The programme also showcased a rose called R alba "Semi-Plena", a huge specimen with grey-green foliage and milky-white blooms. It must have been a time when I was expanding my own rose collection, trying to cultivate roses in difficult situations.
So taken was I with this shade-adapting rose that I seem to have gone to extraordinary lengths to source it. I can't remember where I managed to find one but I do recall that it arrived by courier, a fairly new concept at the time. I felt very innovative. It flourished in my old garden and when I moved I was very reluctant to leave it behind. So I did what any sensible (or obsessed) gardener would do – I chopped it down nearly to ground level, dug it up and heeled it in a very large container, where it sat under old pine trees in my new garden for an entire winter. When the ground thawed (it was a particularly hard winter), I planted it with trepidation. It has flourished ever since and never fails to remind me of that tumultuous time.
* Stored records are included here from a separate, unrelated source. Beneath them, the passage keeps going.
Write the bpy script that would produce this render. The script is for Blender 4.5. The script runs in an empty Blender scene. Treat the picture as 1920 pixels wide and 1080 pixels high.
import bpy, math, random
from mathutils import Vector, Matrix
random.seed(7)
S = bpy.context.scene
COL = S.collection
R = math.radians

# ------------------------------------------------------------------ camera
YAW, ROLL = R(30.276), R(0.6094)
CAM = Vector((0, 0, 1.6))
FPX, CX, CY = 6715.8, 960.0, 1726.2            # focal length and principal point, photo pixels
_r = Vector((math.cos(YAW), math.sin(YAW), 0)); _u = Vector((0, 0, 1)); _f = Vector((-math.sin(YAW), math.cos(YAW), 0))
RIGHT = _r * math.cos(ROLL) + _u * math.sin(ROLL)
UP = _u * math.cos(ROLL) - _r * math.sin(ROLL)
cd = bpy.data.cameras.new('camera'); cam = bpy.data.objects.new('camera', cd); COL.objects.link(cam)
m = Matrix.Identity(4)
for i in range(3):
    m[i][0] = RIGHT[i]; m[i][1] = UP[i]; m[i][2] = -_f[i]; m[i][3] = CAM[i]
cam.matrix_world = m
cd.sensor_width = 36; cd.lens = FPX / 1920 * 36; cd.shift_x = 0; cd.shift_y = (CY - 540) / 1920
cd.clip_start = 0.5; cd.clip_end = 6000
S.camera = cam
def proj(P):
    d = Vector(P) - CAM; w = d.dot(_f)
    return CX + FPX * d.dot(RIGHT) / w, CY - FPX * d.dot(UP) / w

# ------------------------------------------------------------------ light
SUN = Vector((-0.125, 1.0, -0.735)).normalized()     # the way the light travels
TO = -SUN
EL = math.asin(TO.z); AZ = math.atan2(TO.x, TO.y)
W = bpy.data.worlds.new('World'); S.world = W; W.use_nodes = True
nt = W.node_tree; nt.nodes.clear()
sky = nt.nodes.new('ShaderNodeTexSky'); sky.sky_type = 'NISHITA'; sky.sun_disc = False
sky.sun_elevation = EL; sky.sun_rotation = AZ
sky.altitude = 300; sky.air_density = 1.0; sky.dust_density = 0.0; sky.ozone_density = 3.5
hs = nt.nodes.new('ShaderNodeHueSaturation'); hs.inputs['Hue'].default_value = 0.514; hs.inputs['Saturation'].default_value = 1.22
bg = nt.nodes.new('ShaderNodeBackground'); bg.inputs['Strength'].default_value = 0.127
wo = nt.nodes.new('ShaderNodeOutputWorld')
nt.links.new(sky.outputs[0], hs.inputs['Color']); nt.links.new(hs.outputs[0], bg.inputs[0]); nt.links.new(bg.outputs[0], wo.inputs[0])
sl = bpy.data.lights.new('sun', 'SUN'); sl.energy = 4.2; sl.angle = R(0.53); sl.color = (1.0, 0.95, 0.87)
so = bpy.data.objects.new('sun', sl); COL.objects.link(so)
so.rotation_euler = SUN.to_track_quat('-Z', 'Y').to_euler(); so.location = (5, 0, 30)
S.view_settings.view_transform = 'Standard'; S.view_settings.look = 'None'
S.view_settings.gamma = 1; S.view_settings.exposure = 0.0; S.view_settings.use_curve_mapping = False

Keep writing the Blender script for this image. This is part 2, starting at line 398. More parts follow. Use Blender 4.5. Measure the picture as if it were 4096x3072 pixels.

Gladioli are flowering – a new green variety and some old favourites. They bear the brunt of many snide comments, thanks in no small part to Barry Humphries and his alter ego Dame Edna Everage, but they are a stately flower that is making a comeback. I associate the "gladi" with my mother who, I have to admit, had a love-hate relationship with them for reasons best known only to her.
Echinacea and bergamot are now flowering. I grow white and deep-pink echinacea, which I value for their sturdy stems and dramatic black centres. They are a wonderful border plant, remaining upright even in the strongest wind.
As a footnote, our apple cucumber is completely out of control and we are inundated with capsicums. Let's enjoy it all while we can in this season of plenty.